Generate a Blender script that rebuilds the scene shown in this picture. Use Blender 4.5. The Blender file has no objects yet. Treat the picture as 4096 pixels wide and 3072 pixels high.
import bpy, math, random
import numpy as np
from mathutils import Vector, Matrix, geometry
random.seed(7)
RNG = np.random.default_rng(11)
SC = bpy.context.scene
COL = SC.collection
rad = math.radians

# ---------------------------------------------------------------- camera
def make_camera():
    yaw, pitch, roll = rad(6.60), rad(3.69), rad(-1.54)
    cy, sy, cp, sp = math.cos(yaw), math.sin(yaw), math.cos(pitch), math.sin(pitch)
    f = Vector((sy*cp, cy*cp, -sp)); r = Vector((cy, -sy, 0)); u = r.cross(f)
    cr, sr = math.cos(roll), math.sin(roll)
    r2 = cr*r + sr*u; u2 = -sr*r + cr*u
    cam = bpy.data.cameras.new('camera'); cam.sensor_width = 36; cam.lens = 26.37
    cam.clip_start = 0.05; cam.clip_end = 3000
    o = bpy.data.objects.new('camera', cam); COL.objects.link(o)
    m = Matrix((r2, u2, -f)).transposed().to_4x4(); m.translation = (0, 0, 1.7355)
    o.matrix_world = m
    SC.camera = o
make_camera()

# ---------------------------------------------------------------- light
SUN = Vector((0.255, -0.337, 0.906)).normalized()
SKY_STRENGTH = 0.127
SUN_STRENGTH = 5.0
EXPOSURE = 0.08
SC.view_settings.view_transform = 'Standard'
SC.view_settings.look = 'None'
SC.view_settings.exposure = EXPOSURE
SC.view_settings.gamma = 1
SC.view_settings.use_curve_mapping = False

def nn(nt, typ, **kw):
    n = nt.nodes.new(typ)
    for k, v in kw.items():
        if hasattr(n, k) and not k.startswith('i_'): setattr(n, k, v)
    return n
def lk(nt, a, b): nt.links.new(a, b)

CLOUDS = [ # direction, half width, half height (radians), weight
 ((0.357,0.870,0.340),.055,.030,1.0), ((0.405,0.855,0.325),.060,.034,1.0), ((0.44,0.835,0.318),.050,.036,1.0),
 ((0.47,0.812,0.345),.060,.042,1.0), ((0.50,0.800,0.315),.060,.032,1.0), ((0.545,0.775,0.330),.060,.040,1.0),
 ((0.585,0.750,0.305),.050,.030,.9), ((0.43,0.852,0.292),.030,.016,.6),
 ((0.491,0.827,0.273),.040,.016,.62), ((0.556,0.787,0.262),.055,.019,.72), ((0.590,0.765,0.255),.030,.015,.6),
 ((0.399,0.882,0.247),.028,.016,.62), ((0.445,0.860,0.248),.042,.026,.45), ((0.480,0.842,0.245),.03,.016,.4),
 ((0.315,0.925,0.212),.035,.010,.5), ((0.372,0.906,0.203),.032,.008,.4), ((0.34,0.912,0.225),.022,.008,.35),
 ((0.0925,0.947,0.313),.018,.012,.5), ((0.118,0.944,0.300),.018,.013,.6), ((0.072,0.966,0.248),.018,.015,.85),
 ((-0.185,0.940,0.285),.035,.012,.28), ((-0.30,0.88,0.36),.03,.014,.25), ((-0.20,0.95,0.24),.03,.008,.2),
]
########
• Given task:
All of the data needs to be reproduced exactly, with no line missing.

• Exercise response:
Generate a Blender script that rebuilds the scene shown in this picture. Use Blender 4.5. The Blender file has no objects yet. Treat the picture as 4096 pixels wide and 3072 pixels high.
import bpy, math, random
import numpy as np
from mathutils import Vector, Matrix, geometry
random.seed(7)
RNG = np.random.default_rng(11)
SC = bpy.context.scene
COL = SC.collection
rad = math.radians

# ---------------------------------------------------------------- camera
def make_camera():
    yaw, pitch, roll = rad(6.60), rad(3.69), rad(-1.54)
    cy, sy, cp, sp = math.cos(yaw), math.sin(yaw), math.cos(pitch), math.sin(pitch)
    f = Vector((sy*cp, cy*cp, -sp)); r = Vector((cy, -sy, 0)); u = r.cross(f)
    cr, sr = math.cos(roll), math.sin(roll)
    r2 = cr*r + sr*u; u2 = -sr*r + cr*u
    cam = bpy.data.cameras.new('camera'); cam.sensor_width = 36; cam.lens = 26.37
    cam.clip_start = 0.05; cam.clip_end = 3000
    o = bpy.data.objects.new('camera', cam); COL.objects.link(o)
    m = Matrix((r2, u2, -f)).transposed().to_4x4(); m.translation = (0, 0, 1.7355)
    o.matrix_world = m
    SC.camera = o
make_camera()

# ---------------------------------------------------------------- light
SUN = Vector((0.255, -0.337, 0.906)).normalized()
SKY_STRENGTH = 0.127
SUN_STRENGTH = 5.0
EXPOSURE = 0.08
SC.view_settings.view_transform = 'Standard'
SC.view_settings.look = 'None'
SC.view_settings.exposure = EXPOSURE
SC.view_settings.gamma = 1
SC.view_settings.use_curve_mapping = False

def nn(nt, typ, **kw):
    n = nt.nodes.new(typ)
    for k, v in kw.items():
        if hasattr(n, k) and not k.startswith('i_'): setattr(n, k, v)
    return n
def lk(nt, a, b): nt.links.new(a, b)

CLOUDS = [ # direction, half width, half height (radians), weight
 ((0.357,0.870,0.340),.055,.030,1.0), ((0.405,0.855,0.325),.060,.034,1.0), ((0.44,0.835,0.318),.050,.036,1.0),
 ((0.47,0.812,0.345),.060,.042,1.0), ((0.50,0.800,0.315),.060,.032,1.0), ((0.545,0.775,0.330),.060,.040,1.0),
 ((0.585,0.750,0.305),.050,.030,.9), ((0.43,0.852,0.292),.030,.016,.6),
 ((0.491,0.827,0.273),.040,.016,.62), ((0.556,0.787,0.262),.055,.019,.72), ((0.590,0.765,0.255),.030,.015,.6),
 ((0.399,0.882,0.247),.028,.016,.62), ((0.445,0.860,0.248),.042,.026,.45), ((0.480,0.842,0.245),.03,.016,.4),
 ((0.315,0.925,0.212),.035,.010,.5), ((0.372,0.906,0.203),.032,.008,.4), ((0.34,0.912,0.225),.022,.008,.35),
 ((0.0925,0.947,0.313),.018,.012,.5), ((0.118,0.944,0.300),.018,.013,.6), ((0.072,0.966,0.248),.018,.015,.85),
 ((-0.185,0.940,0.285),.035,.012,.28), ((-0.30,0.88,0.36),.03,.014,.25), ((-0.20,0.95,0.24),.03,.008,.2),
]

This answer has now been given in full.